START Data excerpt
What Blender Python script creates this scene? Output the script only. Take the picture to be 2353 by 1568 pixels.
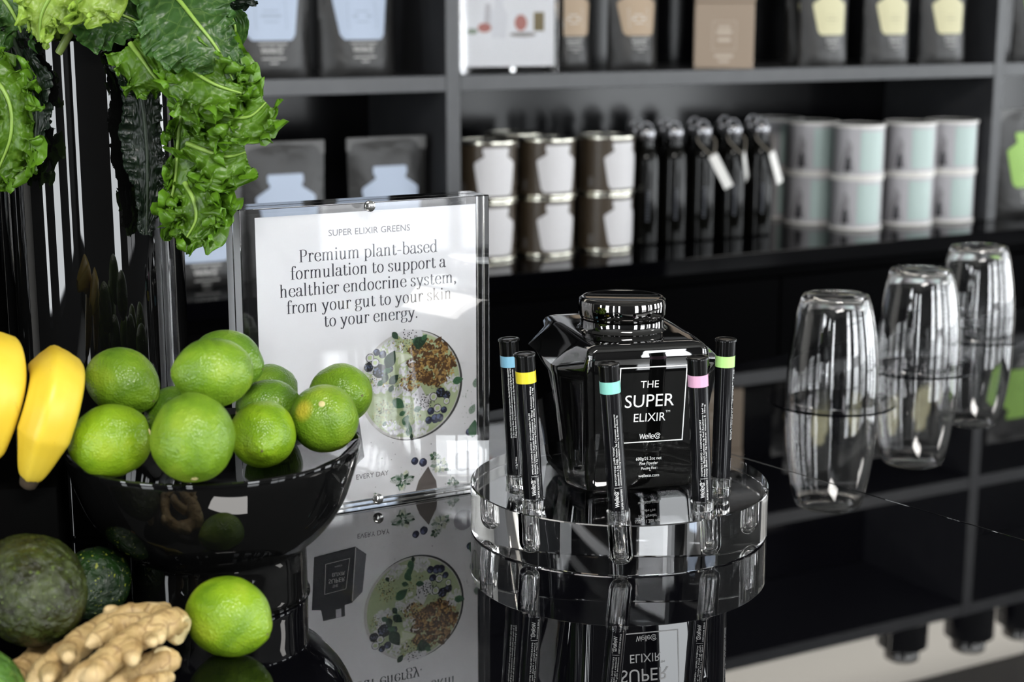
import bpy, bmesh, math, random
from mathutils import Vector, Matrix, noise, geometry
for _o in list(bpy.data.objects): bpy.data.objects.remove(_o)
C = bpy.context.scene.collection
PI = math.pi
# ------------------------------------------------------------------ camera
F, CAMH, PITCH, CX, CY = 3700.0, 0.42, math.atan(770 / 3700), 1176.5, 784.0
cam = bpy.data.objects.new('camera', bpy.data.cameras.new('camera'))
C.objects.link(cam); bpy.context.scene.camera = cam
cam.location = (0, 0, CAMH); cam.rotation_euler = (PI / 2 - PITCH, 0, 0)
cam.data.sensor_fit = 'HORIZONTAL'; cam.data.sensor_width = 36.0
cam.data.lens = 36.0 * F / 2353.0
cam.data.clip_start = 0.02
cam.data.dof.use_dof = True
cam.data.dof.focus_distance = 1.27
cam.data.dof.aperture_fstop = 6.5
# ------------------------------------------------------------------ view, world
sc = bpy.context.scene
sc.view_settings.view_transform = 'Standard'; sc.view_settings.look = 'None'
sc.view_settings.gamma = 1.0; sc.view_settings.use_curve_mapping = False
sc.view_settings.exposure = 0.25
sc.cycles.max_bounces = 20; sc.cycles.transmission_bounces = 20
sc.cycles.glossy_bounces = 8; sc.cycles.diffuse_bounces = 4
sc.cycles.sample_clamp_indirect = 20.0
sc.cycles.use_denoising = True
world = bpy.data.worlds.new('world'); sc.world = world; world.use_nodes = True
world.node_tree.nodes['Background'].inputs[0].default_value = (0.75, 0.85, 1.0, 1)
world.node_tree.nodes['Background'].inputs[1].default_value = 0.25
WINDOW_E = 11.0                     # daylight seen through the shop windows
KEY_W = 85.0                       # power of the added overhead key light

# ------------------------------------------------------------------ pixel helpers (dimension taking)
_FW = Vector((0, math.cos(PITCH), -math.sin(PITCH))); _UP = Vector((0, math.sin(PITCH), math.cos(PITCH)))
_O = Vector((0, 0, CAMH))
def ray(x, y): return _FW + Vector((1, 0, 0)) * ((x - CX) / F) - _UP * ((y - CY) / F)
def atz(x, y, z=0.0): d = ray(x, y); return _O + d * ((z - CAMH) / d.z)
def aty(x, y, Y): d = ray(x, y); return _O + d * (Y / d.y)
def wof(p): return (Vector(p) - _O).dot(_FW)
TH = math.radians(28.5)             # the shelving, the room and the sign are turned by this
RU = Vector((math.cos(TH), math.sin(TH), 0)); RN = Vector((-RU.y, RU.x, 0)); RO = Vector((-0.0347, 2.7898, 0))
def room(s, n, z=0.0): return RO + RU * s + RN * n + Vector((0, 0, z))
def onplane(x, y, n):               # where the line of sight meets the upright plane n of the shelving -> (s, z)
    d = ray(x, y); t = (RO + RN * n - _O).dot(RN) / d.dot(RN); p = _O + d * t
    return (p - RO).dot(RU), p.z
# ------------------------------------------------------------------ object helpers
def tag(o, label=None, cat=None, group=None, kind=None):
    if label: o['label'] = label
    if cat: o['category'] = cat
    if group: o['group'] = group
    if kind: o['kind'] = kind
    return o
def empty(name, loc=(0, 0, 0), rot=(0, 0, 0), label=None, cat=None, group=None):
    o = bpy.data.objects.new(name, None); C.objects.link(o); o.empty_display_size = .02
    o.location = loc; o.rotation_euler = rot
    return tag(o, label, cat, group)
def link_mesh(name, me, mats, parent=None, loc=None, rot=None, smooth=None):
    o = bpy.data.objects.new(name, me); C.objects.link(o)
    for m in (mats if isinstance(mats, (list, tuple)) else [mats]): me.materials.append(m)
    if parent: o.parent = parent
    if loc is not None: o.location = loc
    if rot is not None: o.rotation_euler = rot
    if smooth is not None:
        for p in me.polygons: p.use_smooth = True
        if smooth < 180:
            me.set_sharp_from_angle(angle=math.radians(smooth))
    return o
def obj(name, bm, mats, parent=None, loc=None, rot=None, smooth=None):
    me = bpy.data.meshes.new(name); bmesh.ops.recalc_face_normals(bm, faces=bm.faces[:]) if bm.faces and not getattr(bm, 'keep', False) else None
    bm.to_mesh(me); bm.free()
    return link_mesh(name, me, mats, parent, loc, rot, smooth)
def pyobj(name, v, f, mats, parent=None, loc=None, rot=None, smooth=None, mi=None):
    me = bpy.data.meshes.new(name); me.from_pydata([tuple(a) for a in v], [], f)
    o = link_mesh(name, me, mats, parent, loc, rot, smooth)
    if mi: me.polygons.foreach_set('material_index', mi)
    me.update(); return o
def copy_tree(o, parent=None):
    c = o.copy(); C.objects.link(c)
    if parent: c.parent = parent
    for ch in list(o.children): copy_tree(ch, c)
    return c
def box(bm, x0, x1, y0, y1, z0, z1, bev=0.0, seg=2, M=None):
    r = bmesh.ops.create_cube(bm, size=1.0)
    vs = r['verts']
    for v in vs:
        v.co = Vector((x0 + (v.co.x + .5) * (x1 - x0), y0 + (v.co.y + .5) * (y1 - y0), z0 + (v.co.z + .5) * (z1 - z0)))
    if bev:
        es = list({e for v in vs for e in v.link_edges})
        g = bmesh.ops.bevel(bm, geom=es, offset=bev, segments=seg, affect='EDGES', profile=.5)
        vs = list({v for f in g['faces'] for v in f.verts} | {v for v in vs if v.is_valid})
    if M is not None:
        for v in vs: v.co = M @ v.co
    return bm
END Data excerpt
Aim:
Please extract exactly the lines of the data, from the first through the line containing "KEY_W = 85.0", and add no pictures to the copy.

Final answer:
What Blender Python script creates this scene? Output the script only. Take the picture to be 2353 by 1568 pixels.
import bpy, bmesh, math, random
from mathutils import Vector, Matrix, noise, geometry
for _o in list(bpy.data.objects): bpy.data.objects.remove(_o)
C = bpy.context.scene.collection
PI = math.pi
# ------------------------------------------------------------------ camera
F, CAMH, PITCH, CX, CY = 3700.0, 0.42, math.atan(770 / 3700), 1176.5, 784.0
cam = bpy.data.objects.new('camera', bpy.data.cameras.new('camera'))
C.objects.link(cam); bpy.context.scene.camera = cam
cam.location = (0, 0, CAMH); cam.rotation_euler = (PI / 2 - PITCH, 0, 0)
cam.data.sensor_fit = 'HORIZONTAL'; cam.data.sensor_width = 36.0
cam.data.lens = 36.0 * F / 2353.0
cam.data.clip_start = 0.02
cam.data.dof.use_dof = True
cam.data.dof.focus_distance = 1.27
cam.data.dof.aperture_fstop = 6.5
# ------------------------------------------------------------------ view, world
sc = bpy.context.scene
sc.view_settings.view_transform = 'Standard'; sc.view_settings.look = 'None'
sc.view_settings.gamma = 1.0; sc.view_settings.use_curve_mapping = False
sc.view_settings.exposure = 0.25
sc.cycles.max_bounces = 20; sc.cycles.transmission_bounces = 20
sc.cycles.glossy_bounces = 8; sc.cycles.diffuse_bounces = 4
sc.cycles.sample_clamp_indirect = 20.0
sc.cycles.use_denoising = True
world = bpy.data.worlds.new('world'); sc.world = world; world.use_nodes = True
world.node_tree.nodes['Background'].inputs[0].default_value = (0.75, 0.85, 1.0, 1)
world.node_tree.nodes['Background'].inputs[1].default_value = 0.25
WINDOW_E = 11.0                     # daylight seen through the shop windows
KEY_W = 85.0                       # power of the added overhead key light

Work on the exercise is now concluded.